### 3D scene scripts
-*-

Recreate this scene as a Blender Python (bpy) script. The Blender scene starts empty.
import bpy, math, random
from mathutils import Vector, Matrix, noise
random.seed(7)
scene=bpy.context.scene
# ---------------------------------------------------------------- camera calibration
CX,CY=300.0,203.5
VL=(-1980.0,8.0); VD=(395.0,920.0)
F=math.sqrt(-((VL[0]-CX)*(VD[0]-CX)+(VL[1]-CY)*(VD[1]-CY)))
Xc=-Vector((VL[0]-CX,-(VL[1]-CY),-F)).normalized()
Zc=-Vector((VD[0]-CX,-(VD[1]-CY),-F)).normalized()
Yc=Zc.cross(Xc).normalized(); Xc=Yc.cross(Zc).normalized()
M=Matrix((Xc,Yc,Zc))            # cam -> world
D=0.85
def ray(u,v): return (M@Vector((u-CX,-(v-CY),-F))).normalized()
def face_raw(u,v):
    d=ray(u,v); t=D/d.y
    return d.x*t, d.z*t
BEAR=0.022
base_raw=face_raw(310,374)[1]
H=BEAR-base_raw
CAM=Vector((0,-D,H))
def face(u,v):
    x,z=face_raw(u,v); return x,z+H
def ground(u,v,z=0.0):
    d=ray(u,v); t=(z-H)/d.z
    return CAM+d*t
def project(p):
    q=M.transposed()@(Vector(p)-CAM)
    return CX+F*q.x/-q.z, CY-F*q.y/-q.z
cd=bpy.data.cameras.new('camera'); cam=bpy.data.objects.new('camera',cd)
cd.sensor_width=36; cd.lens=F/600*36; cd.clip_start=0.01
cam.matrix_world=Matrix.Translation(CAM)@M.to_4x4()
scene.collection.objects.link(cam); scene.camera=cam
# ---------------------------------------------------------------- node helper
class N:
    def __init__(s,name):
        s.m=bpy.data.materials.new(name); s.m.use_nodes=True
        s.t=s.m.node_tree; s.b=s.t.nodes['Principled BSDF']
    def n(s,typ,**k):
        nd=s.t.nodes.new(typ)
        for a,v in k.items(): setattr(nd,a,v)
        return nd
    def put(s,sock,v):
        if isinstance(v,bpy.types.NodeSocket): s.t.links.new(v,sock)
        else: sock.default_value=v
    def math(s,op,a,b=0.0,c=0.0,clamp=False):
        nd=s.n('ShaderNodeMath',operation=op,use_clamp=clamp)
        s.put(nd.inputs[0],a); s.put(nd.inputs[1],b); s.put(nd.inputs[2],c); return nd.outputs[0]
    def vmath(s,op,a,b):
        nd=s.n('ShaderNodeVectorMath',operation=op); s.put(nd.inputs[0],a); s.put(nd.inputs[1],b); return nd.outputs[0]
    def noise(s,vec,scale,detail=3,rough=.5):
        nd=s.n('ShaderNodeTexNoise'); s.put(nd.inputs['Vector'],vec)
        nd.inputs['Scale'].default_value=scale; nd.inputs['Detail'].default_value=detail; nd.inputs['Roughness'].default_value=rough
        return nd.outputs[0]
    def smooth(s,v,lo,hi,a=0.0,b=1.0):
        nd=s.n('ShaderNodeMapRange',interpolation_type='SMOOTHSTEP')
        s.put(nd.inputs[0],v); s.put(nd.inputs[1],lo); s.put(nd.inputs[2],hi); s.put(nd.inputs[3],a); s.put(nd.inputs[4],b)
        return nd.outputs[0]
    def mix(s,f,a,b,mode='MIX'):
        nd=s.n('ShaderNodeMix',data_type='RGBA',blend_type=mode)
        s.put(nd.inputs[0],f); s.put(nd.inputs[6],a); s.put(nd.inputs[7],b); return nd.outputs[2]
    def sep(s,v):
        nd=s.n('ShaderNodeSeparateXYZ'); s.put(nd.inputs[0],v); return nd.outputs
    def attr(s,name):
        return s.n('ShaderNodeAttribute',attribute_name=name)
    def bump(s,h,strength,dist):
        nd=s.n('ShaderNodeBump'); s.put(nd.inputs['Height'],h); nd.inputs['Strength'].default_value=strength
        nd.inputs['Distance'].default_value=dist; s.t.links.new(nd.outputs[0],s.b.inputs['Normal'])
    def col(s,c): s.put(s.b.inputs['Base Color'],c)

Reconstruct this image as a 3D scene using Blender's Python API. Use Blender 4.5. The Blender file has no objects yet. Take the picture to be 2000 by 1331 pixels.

-*-

Find the word "objects" in the records and pull out each line that has it.

cd=bpy.data.cameras.new('camera'); cam=bpy.data.objects.new('camera',cd)
scene.collection.objects.link(cam); scene.camera=cam
Reconstruct this image as a 3D scene using Blender's Python API. Use Blender 4.5. The Blender file has no objects yet. Take the picture to be 2000 by 1331 pixels.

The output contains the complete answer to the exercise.